Shut Oldbury Press Release:

04 June 2007

New report shows regulators' concerns over Oldbury

An internal report (1) revealed under the Freedom of Information Act shows that a nuclear reactor at Oldbury is unsafe to operate through to its planned closure date of December 2008.

The same safety document reveals that an automatic 'trip' system has been suspended (2) and a new safety system should be installed (3) which could take two years to fit. But despite these concerns reactor 2, which has already been closed for two years for safety reasons, was still recently allowed to restart on a temporary basis till November this year when a new safety case must be made.

The report predates a fire on Wednesday which occured in one of the transformers linked to the reactor, forcing it to shut down, possibly indefinitely (4).

The graphite reactor core is at the centre of concerns by the regulator who states: "Due to uncertainties relating to: measurement of [graphite] density; prediction of weight loss; and predictions of structural integrity I am currently unable to recommend operation to the planned end-of-generation." (5)

The statement goes on to allow a short term restart till this November on the judgement that the risk of a nuclear fuel fire or 'clad-melt' for the period is one chance in a thousand (6). Clad-melt risks for nuclear power stations are normally one chance in ten thousand or higher.

Jim Duffy spokesman for the Shut Oldbury campaign said: "The documents reveal on one hand that Oldbury is essentially finished, as required safety work is impossible, but on the other hand that the regulators have astonishingly relaxed their stance to let it splutter on for a few more weeks' worth of electricity. There is a serious question here as to whether the regulators have allowed an economic argument to slip into what should be a pure safety case."

"We will be asking for more detailed data on how on earth restarting Oldbury was considered acceptable, but now the public are evidently at a greater risk as the operators and regulators have relaxed what should be a more stringent safety case."


Jim Duffy' Shut Oldbury Campaign, Stop Hinkley, 07968 974805


(1) "Return to service of reactor 2 following statutory outage", HSE, HM Nuclear Installations Inspectorate, May 2007


(2) "Oldbury Power Station Graphite Brick Cracking, Role of the Operator" HSE Nuclear Directorate 60/07: Conclusions and Recommendations: "For the 'majority' case the claimed human reliability has been demonstrated. For the 'exception' cases I cannot support a reliabilty claim of the operators. Therefore station may wish to consider: ...the suspension of the automatic trip rule...[which] may have a consequential effect on the time for operator actions."

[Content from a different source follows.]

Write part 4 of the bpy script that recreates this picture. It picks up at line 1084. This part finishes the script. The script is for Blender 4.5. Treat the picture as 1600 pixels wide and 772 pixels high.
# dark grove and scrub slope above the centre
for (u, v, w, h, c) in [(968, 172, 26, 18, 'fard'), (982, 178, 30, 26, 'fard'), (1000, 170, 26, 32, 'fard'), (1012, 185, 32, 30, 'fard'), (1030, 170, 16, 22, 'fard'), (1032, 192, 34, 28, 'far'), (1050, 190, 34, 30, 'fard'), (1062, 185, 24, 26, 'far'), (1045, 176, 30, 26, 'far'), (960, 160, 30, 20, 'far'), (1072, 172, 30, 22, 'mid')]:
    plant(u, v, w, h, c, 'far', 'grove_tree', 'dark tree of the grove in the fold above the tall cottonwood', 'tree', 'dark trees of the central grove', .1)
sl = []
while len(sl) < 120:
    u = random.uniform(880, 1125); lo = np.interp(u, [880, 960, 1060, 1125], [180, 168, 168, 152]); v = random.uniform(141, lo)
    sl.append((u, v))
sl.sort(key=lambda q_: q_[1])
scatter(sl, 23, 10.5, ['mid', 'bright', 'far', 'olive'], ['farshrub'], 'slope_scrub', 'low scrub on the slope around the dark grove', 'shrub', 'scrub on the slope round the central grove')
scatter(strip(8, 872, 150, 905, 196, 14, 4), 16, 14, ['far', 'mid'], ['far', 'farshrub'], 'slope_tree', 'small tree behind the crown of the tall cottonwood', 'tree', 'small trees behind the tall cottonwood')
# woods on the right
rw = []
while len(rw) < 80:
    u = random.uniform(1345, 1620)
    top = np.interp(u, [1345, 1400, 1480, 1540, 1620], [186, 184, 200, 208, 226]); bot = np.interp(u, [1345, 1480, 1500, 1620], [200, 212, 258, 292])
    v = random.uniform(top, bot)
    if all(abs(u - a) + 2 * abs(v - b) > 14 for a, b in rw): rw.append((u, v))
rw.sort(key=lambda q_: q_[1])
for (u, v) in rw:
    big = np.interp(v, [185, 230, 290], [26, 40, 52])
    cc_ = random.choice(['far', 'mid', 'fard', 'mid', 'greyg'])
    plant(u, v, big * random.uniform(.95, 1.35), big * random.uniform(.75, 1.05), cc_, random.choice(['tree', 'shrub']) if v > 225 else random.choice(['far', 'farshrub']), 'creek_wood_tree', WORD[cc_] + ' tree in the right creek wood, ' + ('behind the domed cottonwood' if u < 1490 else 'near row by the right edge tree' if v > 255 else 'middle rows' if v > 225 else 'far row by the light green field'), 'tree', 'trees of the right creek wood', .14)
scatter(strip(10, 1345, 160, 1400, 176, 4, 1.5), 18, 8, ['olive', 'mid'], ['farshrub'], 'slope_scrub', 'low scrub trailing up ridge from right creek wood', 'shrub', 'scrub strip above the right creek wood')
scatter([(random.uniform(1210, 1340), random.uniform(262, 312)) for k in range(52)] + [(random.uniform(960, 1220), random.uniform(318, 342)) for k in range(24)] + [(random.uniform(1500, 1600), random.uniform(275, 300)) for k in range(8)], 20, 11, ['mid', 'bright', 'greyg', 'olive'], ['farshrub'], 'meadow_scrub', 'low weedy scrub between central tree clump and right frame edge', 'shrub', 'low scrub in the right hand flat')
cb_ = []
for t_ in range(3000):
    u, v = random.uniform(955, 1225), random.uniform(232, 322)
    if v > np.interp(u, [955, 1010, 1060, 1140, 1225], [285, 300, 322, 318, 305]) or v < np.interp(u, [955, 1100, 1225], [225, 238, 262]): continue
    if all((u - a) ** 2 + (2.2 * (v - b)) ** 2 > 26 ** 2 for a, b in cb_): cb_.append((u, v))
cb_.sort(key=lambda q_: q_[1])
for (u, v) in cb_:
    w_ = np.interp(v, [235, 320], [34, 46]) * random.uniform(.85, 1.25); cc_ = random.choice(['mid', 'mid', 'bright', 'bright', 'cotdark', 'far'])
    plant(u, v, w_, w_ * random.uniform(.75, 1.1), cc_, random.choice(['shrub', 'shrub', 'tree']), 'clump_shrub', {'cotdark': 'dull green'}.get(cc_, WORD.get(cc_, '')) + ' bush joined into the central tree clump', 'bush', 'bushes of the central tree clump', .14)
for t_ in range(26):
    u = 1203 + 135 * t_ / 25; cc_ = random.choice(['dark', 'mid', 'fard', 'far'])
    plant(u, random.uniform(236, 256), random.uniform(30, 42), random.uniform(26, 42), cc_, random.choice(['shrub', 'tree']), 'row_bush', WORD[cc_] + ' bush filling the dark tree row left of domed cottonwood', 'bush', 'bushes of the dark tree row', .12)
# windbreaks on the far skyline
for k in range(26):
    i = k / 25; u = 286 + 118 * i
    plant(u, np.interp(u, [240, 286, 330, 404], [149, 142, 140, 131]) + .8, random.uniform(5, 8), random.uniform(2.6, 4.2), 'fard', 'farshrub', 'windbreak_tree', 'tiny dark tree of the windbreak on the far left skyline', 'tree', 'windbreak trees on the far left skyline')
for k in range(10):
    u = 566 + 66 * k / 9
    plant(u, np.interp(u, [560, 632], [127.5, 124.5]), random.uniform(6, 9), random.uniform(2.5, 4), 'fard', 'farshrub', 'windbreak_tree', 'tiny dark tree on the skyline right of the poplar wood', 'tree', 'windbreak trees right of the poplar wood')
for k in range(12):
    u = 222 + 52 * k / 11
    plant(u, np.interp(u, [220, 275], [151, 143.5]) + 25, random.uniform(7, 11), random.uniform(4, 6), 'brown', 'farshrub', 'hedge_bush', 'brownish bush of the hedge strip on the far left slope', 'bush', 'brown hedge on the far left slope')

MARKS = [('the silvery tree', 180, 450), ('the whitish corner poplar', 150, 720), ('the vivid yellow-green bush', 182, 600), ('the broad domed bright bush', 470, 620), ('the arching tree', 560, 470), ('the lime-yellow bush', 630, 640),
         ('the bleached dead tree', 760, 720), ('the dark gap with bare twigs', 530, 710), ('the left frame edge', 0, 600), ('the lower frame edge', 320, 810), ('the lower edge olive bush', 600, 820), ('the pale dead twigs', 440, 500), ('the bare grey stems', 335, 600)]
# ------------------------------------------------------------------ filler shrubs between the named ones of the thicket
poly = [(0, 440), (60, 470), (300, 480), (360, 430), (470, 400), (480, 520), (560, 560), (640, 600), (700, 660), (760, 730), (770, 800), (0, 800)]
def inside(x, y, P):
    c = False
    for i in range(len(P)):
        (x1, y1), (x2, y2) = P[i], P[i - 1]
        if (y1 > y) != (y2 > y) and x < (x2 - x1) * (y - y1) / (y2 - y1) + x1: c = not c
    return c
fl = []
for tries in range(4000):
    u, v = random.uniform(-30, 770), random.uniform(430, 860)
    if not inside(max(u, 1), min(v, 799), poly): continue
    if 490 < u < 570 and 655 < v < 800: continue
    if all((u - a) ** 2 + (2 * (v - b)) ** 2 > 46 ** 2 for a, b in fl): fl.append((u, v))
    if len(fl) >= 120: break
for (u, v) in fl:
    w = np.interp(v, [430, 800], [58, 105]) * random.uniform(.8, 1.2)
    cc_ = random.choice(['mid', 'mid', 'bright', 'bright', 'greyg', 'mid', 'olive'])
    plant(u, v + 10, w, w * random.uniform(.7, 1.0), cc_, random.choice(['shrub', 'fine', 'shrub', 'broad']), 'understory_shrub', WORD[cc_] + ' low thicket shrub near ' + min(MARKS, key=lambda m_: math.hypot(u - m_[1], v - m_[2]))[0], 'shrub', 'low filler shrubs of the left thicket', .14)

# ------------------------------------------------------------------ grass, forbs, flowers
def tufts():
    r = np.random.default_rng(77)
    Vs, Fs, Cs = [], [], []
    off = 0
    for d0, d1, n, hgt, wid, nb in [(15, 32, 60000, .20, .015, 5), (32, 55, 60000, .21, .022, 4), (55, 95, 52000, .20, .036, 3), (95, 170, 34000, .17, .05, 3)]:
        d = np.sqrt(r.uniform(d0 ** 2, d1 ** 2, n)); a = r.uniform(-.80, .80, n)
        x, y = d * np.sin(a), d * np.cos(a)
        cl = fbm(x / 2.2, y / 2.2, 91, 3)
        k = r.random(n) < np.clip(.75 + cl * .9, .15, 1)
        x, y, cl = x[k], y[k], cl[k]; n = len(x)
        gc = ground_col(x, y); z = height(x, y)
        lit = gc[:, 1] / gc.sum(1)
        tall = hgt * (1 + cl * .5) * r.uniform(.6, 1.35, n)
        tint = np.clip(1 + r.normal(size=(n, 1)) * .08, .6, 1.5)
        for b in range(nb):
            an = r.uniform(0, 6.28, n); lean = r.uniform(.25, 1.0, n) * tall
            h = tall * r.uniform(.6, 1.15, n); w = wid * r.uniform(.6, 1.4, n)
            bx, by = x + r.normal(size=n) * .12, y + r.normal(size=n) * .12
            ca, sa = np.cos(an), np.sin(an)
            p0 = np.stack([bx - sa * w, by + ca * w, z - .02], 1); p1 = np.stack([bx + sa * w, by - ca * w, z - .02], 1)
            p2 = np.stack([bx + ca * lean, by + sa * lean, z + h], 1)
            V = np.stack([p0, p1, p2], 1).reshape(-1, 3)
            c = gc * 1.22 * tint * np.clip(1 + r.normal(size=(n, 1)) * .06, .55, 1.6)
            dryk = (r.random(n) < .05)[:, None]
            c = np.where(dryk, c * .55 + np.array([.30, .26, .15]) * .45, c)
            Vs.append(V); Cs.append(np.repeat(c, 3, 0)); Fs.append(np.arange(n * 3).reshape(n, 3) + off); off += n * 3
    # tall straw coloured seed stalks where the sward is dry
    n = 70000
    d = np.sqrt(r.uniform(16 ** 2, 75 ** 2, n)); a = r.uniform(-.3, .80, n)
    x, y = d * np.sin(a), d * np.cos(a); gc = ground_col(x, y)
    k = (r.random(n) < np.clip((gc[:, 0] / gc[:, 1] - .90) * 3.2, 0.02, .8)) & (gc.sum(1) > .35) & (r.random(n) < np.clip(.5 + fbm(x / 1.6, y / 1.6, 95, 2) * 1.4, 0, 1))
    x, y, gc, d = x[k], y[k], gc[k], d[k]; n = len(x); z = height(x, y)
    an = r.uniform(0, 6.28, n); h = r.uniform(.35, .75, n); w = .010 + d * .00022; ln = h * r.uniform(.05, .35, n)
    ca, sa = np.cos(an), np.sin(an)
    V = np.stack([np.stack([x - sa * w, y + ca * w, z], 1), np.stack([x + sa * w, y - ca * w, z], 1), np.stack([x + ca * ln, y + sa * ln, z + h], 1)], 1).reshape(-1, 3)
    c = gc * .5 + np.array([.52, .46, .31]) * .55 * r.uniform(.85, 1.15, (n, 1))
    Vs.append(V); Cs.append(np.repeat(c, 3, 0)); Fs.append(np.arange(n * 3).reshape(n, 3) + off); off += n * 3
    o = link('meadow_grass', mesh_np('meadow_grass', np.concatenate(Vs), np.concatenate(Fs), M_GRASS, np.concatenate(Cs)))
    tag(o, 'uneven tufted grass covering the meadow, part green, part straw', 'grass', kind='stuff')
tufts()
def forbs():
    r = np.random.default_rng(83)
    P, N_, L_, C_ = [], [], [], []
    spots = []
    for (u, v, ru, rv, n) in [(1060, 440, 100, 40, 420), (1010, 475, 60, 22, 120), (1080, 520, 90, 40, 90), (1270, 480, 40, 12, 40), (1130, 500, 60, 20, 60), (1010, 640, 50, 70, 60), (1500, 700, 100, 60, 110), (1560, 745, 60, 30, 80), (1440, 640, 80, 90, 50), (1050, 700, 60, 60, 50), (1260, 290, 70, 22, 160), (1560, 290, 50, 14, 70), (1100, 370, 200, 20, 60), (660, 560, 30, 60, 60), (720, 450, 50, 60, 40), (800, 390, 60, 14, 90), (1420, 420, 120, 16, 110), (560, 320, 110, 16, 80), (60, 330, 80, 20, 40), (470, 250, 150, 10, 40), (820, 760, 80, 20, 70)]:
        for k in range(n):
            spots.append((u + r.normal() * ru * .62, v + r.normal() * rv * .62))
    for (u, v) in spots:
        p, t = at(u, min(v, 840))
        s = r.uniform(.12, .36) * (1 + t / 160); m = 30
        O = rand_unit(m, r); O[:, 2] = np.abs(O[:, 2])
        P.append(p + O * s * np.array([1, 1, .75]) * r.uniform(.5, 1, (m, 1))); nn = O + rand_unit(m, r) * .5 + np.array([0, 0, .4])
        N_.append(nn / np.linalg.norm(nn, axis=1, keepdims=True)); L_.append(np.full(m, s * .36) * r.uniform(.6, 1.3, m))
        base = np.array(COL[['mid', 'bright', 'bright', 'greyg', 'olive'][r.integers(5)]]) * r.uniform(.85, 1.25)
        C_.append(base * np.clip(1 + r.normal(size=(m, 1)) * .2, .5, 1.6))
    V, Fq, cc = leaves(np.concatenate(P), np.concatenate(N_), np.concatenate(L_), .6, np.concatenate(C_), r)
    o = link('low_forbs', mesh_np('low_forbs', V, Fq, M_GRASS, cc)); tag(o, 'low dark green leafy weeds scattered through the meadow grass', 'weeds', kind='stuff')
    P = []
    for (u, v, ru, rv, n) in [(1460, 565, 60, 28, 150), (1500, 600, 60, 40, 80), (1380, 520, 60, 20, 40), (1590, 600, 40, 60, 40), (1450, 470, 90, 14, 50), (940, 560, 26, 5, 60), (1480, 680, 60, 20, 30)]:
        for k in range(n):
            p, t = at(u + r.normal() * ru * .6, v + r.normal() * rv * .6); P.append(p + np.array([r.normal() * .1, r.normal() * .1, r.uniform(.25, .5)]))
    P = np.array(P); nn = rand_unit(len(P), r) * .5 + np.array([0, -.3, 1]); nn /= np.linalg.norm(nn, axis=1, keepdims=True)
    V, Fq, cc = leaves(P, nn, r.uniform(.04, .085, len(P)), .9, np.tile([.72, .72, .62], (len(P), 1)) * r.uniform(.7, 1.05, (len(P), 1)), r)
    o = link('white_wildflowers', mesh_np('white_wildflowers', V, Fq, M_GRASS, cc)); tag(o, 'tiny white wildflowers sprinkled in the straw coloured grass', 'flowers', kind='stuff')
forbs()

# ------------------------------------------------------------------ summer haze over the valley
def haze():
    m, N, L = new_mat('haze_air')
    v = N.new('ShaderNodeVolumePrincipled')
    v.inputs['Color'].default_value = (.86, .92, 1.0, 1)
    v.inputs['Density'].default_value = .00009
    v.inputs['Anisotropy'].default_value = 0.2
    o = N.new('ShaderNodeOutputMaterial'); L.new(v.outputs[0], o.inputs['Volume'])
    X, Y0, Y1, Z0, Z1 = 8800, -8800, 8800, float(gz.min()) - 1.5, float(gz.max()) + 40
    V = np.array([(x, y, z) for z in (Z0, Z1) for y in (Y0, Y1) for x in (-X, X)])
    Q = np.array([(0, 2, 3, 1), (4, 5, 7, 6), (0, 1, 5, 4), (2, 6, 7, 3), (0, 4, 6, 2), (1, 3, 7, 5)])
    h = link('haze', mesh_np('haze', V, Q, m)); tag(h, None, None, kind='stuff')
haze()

JD: it appears that the automatic trip function relating to the Burst Clad Detection System has been suspended. The BCD System would normally trigger an automatic shut-down of the reactor in the event of a nuclear fuel fire, detected by loose fission particles in a general area of the reactor, although with a potentially devastating 12 minute delay. This may have been suspended as nuclear particles from earlier fuel damage are circulating around the cooling system and would trigger the shut-down. So this is now apparantly being left to the discretion of the operator. The regulator doubts the safety of this process.


(3) HSE Nuclear Safety Directorate Assessment Report: a Revised Safety Case for the integrity of the Graphite Cores to the Planned End of Generation: Proposal for Return to Service of Reactor 2 (NP/SC 4927): Recommendations: 37 ."[NII] should continue to press for the installation of the Failed Fuel Trip System as a potential ALARP option to improve safety at the station."

JD: The Failed Fuel Trip System differs from the Burst Clad Detection System and has the advantage it could trip the reactor automatically much earlier in the event of a fuel fire in just one fuel channel. A fuel fire could escalate in as little as thirty seconds spreading to adjacent nuclear fuel channels. The Magnox magnesium cladding can burn in as little as 700 degrees C even in the carbon dioxide cooling gas.

A nuclear expert suggests this safety system could take two years to fit.


(4) BBC News 24 report: 2nd June 2007:

Nuclear power plant stays closed

Oldbury Power Station in South Gloucestershire is not expected to reopen in the foreseeable future, a British Nuclear Group spokesman said.

An inquiry has been set up to look into the overheating at the plant, which led to the fire in an electricity transformer on 30 May.

No-one was injured in the fire, but the facility cannot return to normal until the inquiry reports.

The fire broke out on the non-nuclear side of the plant.


(5) HSE Nuclear Directorate Assessment Report: Review of the Safety Case for the Integrity of the Reactor 2 Graphite Core, Conclusions 5.